According to Stratyfy, a startup specializing in AI-driven predictive analytics and decision management for financial institutions, upcoming regulations should encourage the use of interpretable algorithms in lending and financial operations. These algorithms are preferred over black-box or even explainable ones, as they are more understandable to laypersons.
When you’re in financial services there are a lot of regulations, and when you’re with the regulators, anytime you’re using algorithms, you need to be able to explain what it is doing
Deniz A. Johnson, Stratyfy’s COO
“You have a very high risk of getting a fine if you can’t explain what you’re doing in an understandable way for all stakeholders, from your compliance team down to your regulators.”
Having interpretable lending algorithms, in Stratyfy’s view, creates staffing advantages; explainable models still require data-fluent employees in order to translate complex algorithms into plain language.
“When you want to lend to more underrepresented groups, when you want to shift your credit box differently, you have the option to do that without needing a whole data science team,” Johnson said of interpretable algorithms. “I think we as a society have to make a decision about how much discretion do we want to give lenders on these lending decisions”.

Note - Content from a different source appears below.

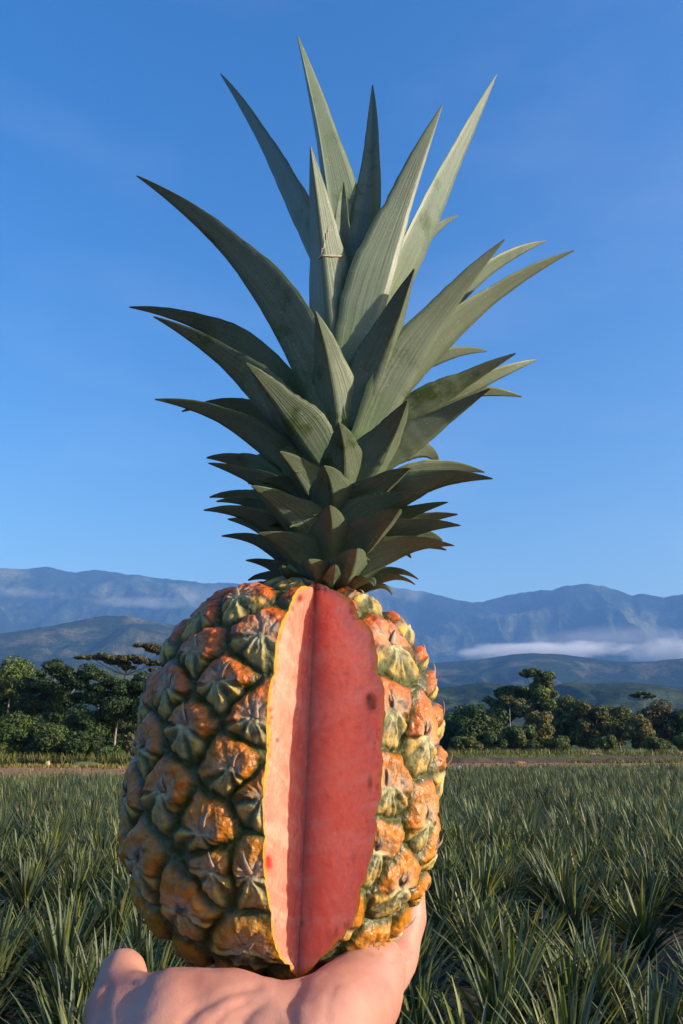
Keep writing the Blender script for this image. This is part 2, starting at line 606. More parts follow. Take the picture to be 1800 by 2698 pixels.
# farthest-point fill so spacing is even
cp = np.array([spt(np.array(t), np.array(u)) for t, u in cand])
fth = RNG.uniform(-np.pi, np.pi, 9000); fu = RNG.integers(8, NU - 8, 9000)
keep = RNG.uniform(0, RR, 9000) < ur[fu]
fth, fu = fth[keep], fu[keep]
fp = spt(fth, fu)
dist = np.min(np.linalg.norm(fp[:, None] - np.array(pts)[None], axis=2), axis=1)
while True:
    j = int(np.argmax(dist))
    if dist[j] < 0.0200: break
    if dist[j] < 0.0240 and math.cos(fth[j]) > 0.05 and fp[j][2] < 0.115: dist[j] = 0; continue
    eyes.append((fth[j], int(fu[j]))); pts.append(fp[j])
    dist = np.minimum(dist, np.linalg.norm(fp - fp[j], axis=1))
EP = np.array(pts)
ET = np.array([e[0] for e in eyes]); EU = np.array([e[1] for e in eyes])
NE = len(eyes)
Eth = np.stack([np.cos(ET), np.sin(ET), 0 * ET], -1)                     # around
Eup = np.stack([tr[EU] * np.sin(ET), -tr[EU] * np.cos(ET), tz[EU]], -1)  # up the profile
Enr = np.stack([unr[EU] * np.sin(ET), -unr[EU] * np.cos(ET), unz[EU]], -1)
Erot = RNG.normal(0, 0.13, NE)
Ernd = RNG.uniform(0, 1, (NE, 4))


def eye_eval(P):
    """height (m) and colour at base-surface points P (n,3)"""
    n = len(P)
    H = np.zeros(n); C = np.zeros((n, 4))
    wob = np.stack([fbm(P * 190, 3, 3), fbm(P * 190, 3, 9), fbm(P * 190, 3, 21)], -1) - 0.5
    for s in range(0, n, 60000):
        p = P[s:s + 60000]
        q = p + wob[s:s + 60000] * 0.0034
        dl = np.linalg.norm(q[:, None] - EP[None], axis=2)
        o = np.argpartition(dl, 2, axis=1)[:, :3]
        dd = np.take_along_axis(dl, o, 1)
        so = np.argsort(dd, axis=1)
        o = np.take_along_axis(o, so, 1); dd = np.take_along_axis(dd, so, 1)
        i1 = o[:, 0]; f1, f2 = dd[:, 0], dd[:, 1]
        rel = q - EP[i1]
        A = (rel * Eth[i1]).sum(1); B = (rel * Eup[i1]).sum(1)
        qq = np.clip(2 * f1 / (f1 + f2), 0, 1)
        ph = np.arctan2(B, A) + Erot[i1]
        ph = (ph + np.pi) % (2 * np.pi) - np.pi
        sp = np.sin(ph)
        ang = np.abs((ph + np.pi / 2 + np.pi) % (2 * np.pi) - np.pi)
        lim = 1.22 + 0.3 * Ernd[i1, 0]
        upw = sstep(lim - 0.16, lim + 0.12, ang)
        rnd = Ernd[i1]
        # ---- height in mm
        h = 3.5 * (1 - qq ** 4.8)
        cren = 0.5 + 0.5 * np.cos(ph * (11 + np.floor(rnd[:, 0] * 5)) + rnd[:, 1] * 6)
        rim = np.exp(-((qq - 0.66) / 0.17) ** 2)
        upH = rim * (0.55 + 0.5 * cren * (rnd[:, 3] > 0.55)) - 1.0 * np.exp(-(qq / 0.3) ** 2)
        split = np.maximum(np.exp(-((ph - (1.05 + (rnd[:, 2] - .5) * .4)) / 0.10) ** 2), np.exp(-((ph - (2.1 + (rnd[:, 1] - .5) * .4)) / 0.10) ** 2)) * sstep(0.1, 0.35, qq) * (1 - sstep(0.7, 0.9, qq))
        upH = upH - 0.7 * split
        rl = 0
        for a0, w0, g0 in ((-1.57 + .3, 0.16, 0.8), (-1.57 - .3, 0.16, 0.8), (-1.57, 0.3, 0.55), (-0.52, 0.19, 1.0), (-2.62, 0.19, 1.0)):
            a1 = a0 + (rnd[:, 3] - 0.5) * 0.25
            rl = np.maximum(rl, g0 * np.exp(-((ph - a1) / w0) ** 2))
        lowH = sstep(0.12, 0.5, qq) * (rl * 1.6 - 1.45) + 0.5 * np.exp(-(qq / 0.28) ** 2)
        h = h + lerp(lowH, upH, upw)
        h += 0.4 * np.exp(-((ang - lim) / 0.1) ** 2) * sstep(0.05, 0.25, qq) * (1 - sstep(0.75, .95, qq))     # the bract's upper hem
        fn = fbm(p * 420, 3, 31) - 0.5
        h += fn * 1.3
        h += sstep(0.15, 0.4, qq) * (1 - sstep(0.75, 0.95, qq)) * (0.15 * np.sin(ph * 17 + rnd[:, 0] * 9 + 4 * fn) * (1 - upw) + 0.05 * np.sin(ph * 24 + rnd[:, 1] * 9 + 5 * fn) * upw)
        h += 1.0 * (fbm(p * 95, 2, 5) - 0.5)
        H[s:s + 60000] = h * 1e-3
        # ---- colour
        zz = p[:, 2:3] / (2 * HH)                       # 0 bottom, 1 top
        n1 = fbm(p * 260, 4, 41)[:, None]; n2 = fbm(p * 130, 3, 51)[:, None]; n3 = fbm(p * 600, 3, 61)[:, None]
        qv = qq[:, None]; hot = sstep(0.35, 0.95, zz)
        orange = lerp(np.array([[0.50, 0.165, 0.010]]), np.array([[0.50, 0.098, 0.010]]), hot)
        orange = lerp(orange, np.array([[0.32, 0.21, 0.018]]), (1 - sstep(0.02, 0.28, zz)) * 0.6)
        orange = lerp(orange, np.array([[0.42, 0.055, 0.015]]), hot * sstep(0.45, 0.7, n2) * 0.7)
        beige = np.array([[0.48, 0.31, 0.17]]); grey = np.array([[0.36, 0.29, 0.22]])
        gpale = np.array([[0.42, 0.385, 0.19]]); gmid = np.array([[0.22, 0.195, 0.06]]); gdark = np.array([[0.045, 0.046, 0.008]])
        yel = np.array([[0.52, 0.30, 0.04]])
        brown = np.array([[0.075, 0.04, 0.03]])
        dry = np.clip((1 - sstep(0.36, 0.66, qv)) * (0.55 + 0.8 * (n1 - 0.3)), 0, 1)
        cu = lerp(orange, beige, dry * 0.95)
        cu = lerp(cu, grey, sstep(0.5, 0.68, n1) * sstep(0.25, .6, 1 - qv) * 0.7)
        cu = lerp(cu, gmid, sstep(0.55, 0.72, n2) * 0.3 * sstep(0.3, 0.6, qv))
        streak = (0.5 + 0.5 * np.sin(ph * 19 + 5 * n1[:, 0] * 3))[:, None]
        rlv = np.clip(rl, 0, 1)[:, None]
        cl = lerp(gdark, gpale, np.clip(rlv * 1.15 + 0.12 * streak + 0.25 * (1 - sstep(0.25, 0.55, qv)), 0, 1))
        cl = lerp(cl, grey, sstep(0.42, 0.66, n2) * 0.6 * rlv)
        cl = lerp(cl, gmid, sstep(.54, .66, n1) * 0.4)
        cl = lerp(cl, yel, sstep(0.40, 0.66, qv) * np.clip(rlv * 1.3 - 0.25, 0, 1))
        cl = lerp(cl, gpale * 1.15, (1 - sstep(0.1, 0.4, qv)) * 0.7)
        c = lerp(cl, cu, upw[:, None])
        gap = np.exp(-(((ang - lim - 0.06) / 0.07) ** 2))[:, None] * sstep(0.3, 0.55, qv)  # gap shadow along the bract hem, painted as a dark line
        c = lerp(c, gdark, gap * 0.85)
        # dried flower at the centre
        cen = np.exp(-(qv / 0.17) ** 2) * sstep(0.38, 0.62, n3 * 0.6 + n1 * 0.4)
        c = lerp(c, brown, np.clip(cen * 1.3, 0, 0.9))
        c = lerp(c, brown * 1.2, sstep(0.66, 0.74, n1) * 0.6 * (1 - sstep(.6, .85, qv)))
        # green in the seams, coloured darker to deepen the crevice shade
        c = lerp(c, lerp(gdark * 0.8, np.array([[0.07, 0.085, 0.010]]), n2), sstep(0.80, 0.95, qv) * 0.95)
        C[s:s + 60000, :3] = np.clip(c, 0.004, 1)
        C[s:s + 60000, 3] = np.clip(lerp(1.35, 0.68, upw * sstep(0.5, 0.75, qq)), 0.5, 1.4)
    return H, C


# --- the notch: two vertical cut planes meeting in a groove line
def pick(x, y):
    d2 = (gx - x) ** 2 + (gy - y) ** 2 + np.where(front, 0, 1e9)
    kk = np.unravel_index(np.argmin(d2), d2.shape)
    return GP[kk] * 1.035


def at_local(x, y, ly):
    """point of the view ray through (x, y) at local depth ly"""
    return w2l(at(x, y, BASE[1] + ly))


GY0, GY1 = -0.51 * RR, -0.33 * RR
ga = at_local(790, 2480, GY0); gb = at_local(826, 1640, GY1)


def groove(iu):
    z = uz[iu] + HH
    t = (z - ga[2]) / (gb[2] - ga[2])
    return np.stack([lerp(ga[0], gb[0], t), lerp(GY0, GY1, t)], -1)


gm = lerp(ga, gb, 0.5)[:2]
dL = pick(697, 2050)[:2] - gm; dL /= np.linalg.norm(dL)
dR = pick(992, 2030)[:2] - gm; dR /= np.linalg.norm(dR)
IU = np.arange(NU)
G = groove(IU)
HMEAN = 0.0026


def soften(h, w):
    """less relief next to the cut, where the knife passed"""
    return HMEAN + (h - HMEAN) * (0.5 + 0.5 * sstep(0, 0.006, w))


def rim(dv):
    h = np.full(NU, 0.0026)
    for it in range(6):
        rho = ur + h * unr
        gd = G @ dv
        disc = gd ** 2 - ((G ** 2).sum(1) - rho ** 2)
        ok = (G ** 2).sum(1) < rho ** 2
        t = np.where(ok, -gd + np.sqrt(np.maximum(disc, 0)), 0)
        P = G + t[:, None] * dv
        th = np.arctan2(P[:, 0], -P[:, 1])
        h, _ = eye_eval(spt(th, IU)); h = soften(h, 0.0)
    return th, ok, t


thR, okR, tR = rim(dR)
thL, okL, tL = rim(dL)
thG = np.arctan2(G[:, 0], -G[:, 1])
thR = np.where(okR, thR, thG); thL = np.where(okL, thL, thG)

NC = 640
s = np.linspace(-1, 1, NC)
s = 0.35 * s + 0.65 * np.sign(s) * (1 - (1 - np.abs(s)) ** 2.0)
s = (s + 1) / 2
TH = thR[:, None] + (thL + 2 * np.pi - thR)[:, None] * s[None, :]
UU = np.repeat(IU[:, None], NC, 1)
BP = spt(TH, UU).reshape(-1, 3)
h, c = eye_eval(BP)
rimw = np.minimum(TH - thR[:, None], (thL + 2 * np.pi - thR)[:, None] + thR[:, None] - TH) * ur[:, None]
rimw = np.where((okR & okL)[:, None], rimw, 1.0).ravel()
h = soften(h, rimw)
nrm = np.stack([unr[UU] * np.sin(TH), -unr[UU] * np.cos(TH), unz[UU]], -1).reshape(-1, 3)
fade = np.minimum(1, (ur[UU].ravel() / 0.012))
RP = BP + nrm * (h * fade)[:, None]
rind = mesh_np('rind', RP, grid_faces(NU, NC), M['rind'], pine, True, col=c)
RG = RP.reshape(NU, NC, 3)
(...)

Beforepay argues that interpretability in models involves tradeoffs, particularly between a model’s interpretability and its accuracy.
Fintech believes model accuracy directly impacts fairness and inclusion, advocating for a balance between algorithm accessibility and complexity. However, he dismisses completely unexplainable neural network-based models as unviable.
Twiss suggests using SHAP (SHapley Additive exPlanations) values to identify key variables in multifactor algorithms. Instead of highlighting every part of a decision tree, SHAP values can pinpoint critical reasons for loan approvals or rejections, such as a history of gambling, irregular income, or other significant factors.